When I was younger, I remember my mom saying, “Nothing that is worth having is easy.” At the time, I didn’t think much of this phrase, but now it makes more and more sense the older that I get.

For example, it’s easy to get lost doing something you enjoy. If you enjoy shopping, you could probably spend hours of your day shopping and would never lose focus. On the other hand, if you needed to study for a test to complete a certification for a job, you would likely find that it was not only hard to motivate yourself to study but that it was also hard to stay focused. Why is that?

The answer lies within the reward center of the brain. When we do something that we anticipate will be a good experience, even thinking of the activity will give us great pleasure. Dopamine, the pleasure hormone in the brain is responsible for this. We not only get a dopamine hit while we do a pleasurable activity, but we also get one right before, to motivate us to do the activity. This is why if you enjoy something, the thought of it will push you to do the activity.

The problem with this is that while it would be nice to never have to do something we don’t enjoy, we would also not even grow or get better or level up in life if we only took the easy way. Hard things like studying for a degree pay off. They might not be the most fun activities, but they benefit us. Another example is someone who is overweight. It might seem easier to continue to eat junk food and not work out (in the short term) and changing to healthier habits might seem difficult. But, without the change, your health will never change. See what I mean?

So, how do we trick our brains into thinking that hard things are fun or even enjoyable?

1. Change your mindset.

Your mindset has a lot to do with how you view certain tasks. For example, if you tell yourself
“I hate exercising and eating healthy,” you are telling your brain that these two activities are hard. Your brain will listen to what you tell it, and you will dread doing things like exercising or changing your diet. Instead of thinking negative, focus on the positive. Reframe it. Find a workout you like and tell yourself how much you enjoy it. And make it enjoyable. If you can make a hard task fun, you will WANT to do it. And your brain will produce dopamine to keep you motivated to do it.

2. Focus on the positive.

Even if you don’t necessarily LOVE doing something hard, you can reframe your mind. You might not want to study, but think of the positive: studying will help you accomplish your goal of getting your dream job, and you will be financially stable. Focus on your WHY. If you don’t know what yours is, ask yourself, what is pushing me towards change? You might think losing weight is hard, but deep down you want to feel your best. Focus on that, not what you are losing by eating better and exercising.

3. Set small goals.

Instead of saying, “I am going to have to finish four years of school to get my degree.” Break up your big goal into little ones. This makes the goal more manageable and it also allows you to celebrate your accomplishments, which will fuel your journey with even more dopamine.

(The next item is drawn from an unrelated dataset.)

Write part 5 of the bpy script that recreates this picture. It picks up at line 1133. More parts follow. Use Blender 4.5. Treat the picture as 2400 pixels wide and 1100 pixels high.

4. Use the pleasure/pain principle.

If we view an activity as more painful than pleasurable, the odds are, that we are going to avoid it at all costs. And the same goes for bad habits. If you enjoy smoking because of the way nicotine makes you feel and that is all you are thinking about when trying to quit, it’s going to be hard. But, if you recall how bad smoking makes you feel and how much you don’t want it to destroy your health and appearance, it becomes much easier to quit smoking.